TRT Haber quoted legal experts as saying that the high court's decision means those who retweet a post will no longer be able to say the content is solely the responsibility of the author.

Prof. Dr. Ender Ethem Atay, from Hacı Bayram Veli University, said that the high court's decision will set a precedent for other similar cases.

“If a person retweets a news piece on social media, then they give the message that they are of the same opinion as that [news piece]. In this case, if the news piece has an insulting nature, then it means they share the same opinion,” Atay was quoted as saying by TRT Haber.
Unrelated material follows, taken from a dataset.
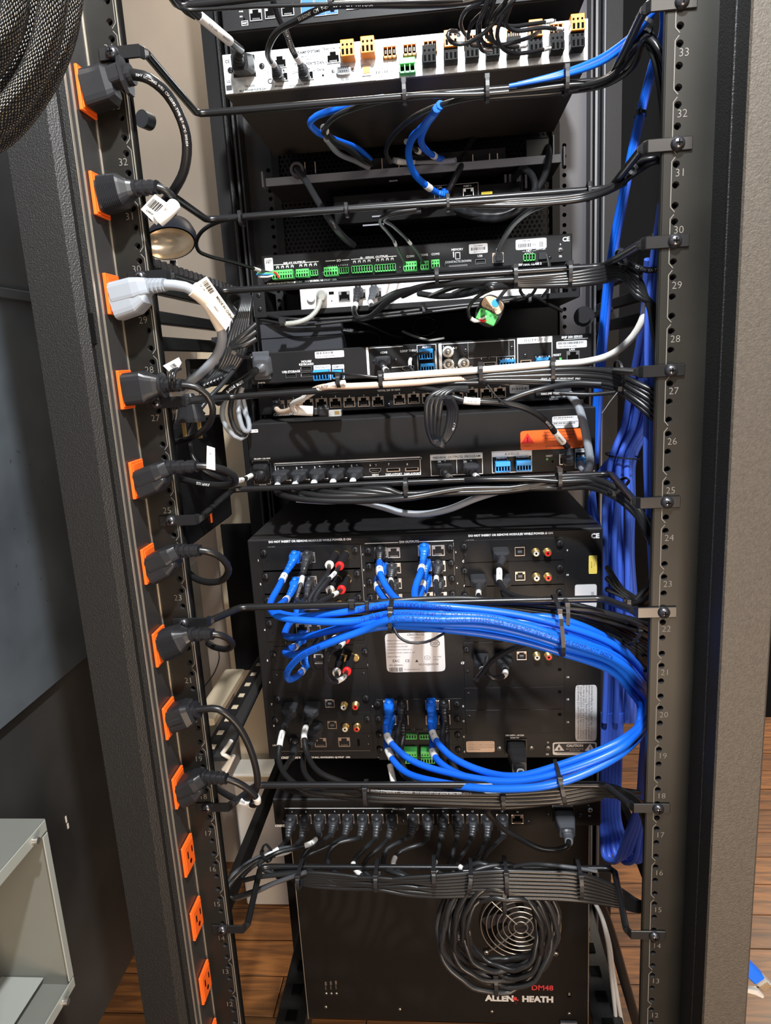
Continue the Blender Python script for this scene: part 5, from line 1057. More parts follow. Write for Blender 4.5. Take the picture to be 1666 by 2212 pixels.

Atay also said that the upcoming new social media restrictions will push people to pay “much more attention to their attitude and behaviors” on online communication.

“In the Turkish Legal System, a regulation will be brought for criminal offenses on social media. In this way, people will pay much more attention to their attitude and behaviors,” he said.

The ruling Justice and Development Party's (AKP) is preparing to present a new draft bill to parliament which plans to legalize misinformation and disinformation as criminal activity and implement prison time for the dispersion of fake news on social media.

Prompted by a statement from President Recep Tayyip Erdoğan that the AKP would launch a "truth operation," the draft bill foresees prison sentences ranging from one to five years to be issued against persons producing and dispersing fake news.

The government also plans to establish a Social Media Directorate to check online comments, in a move which critics say is an effort to curb freedom of speech and access to unbiased news in the country.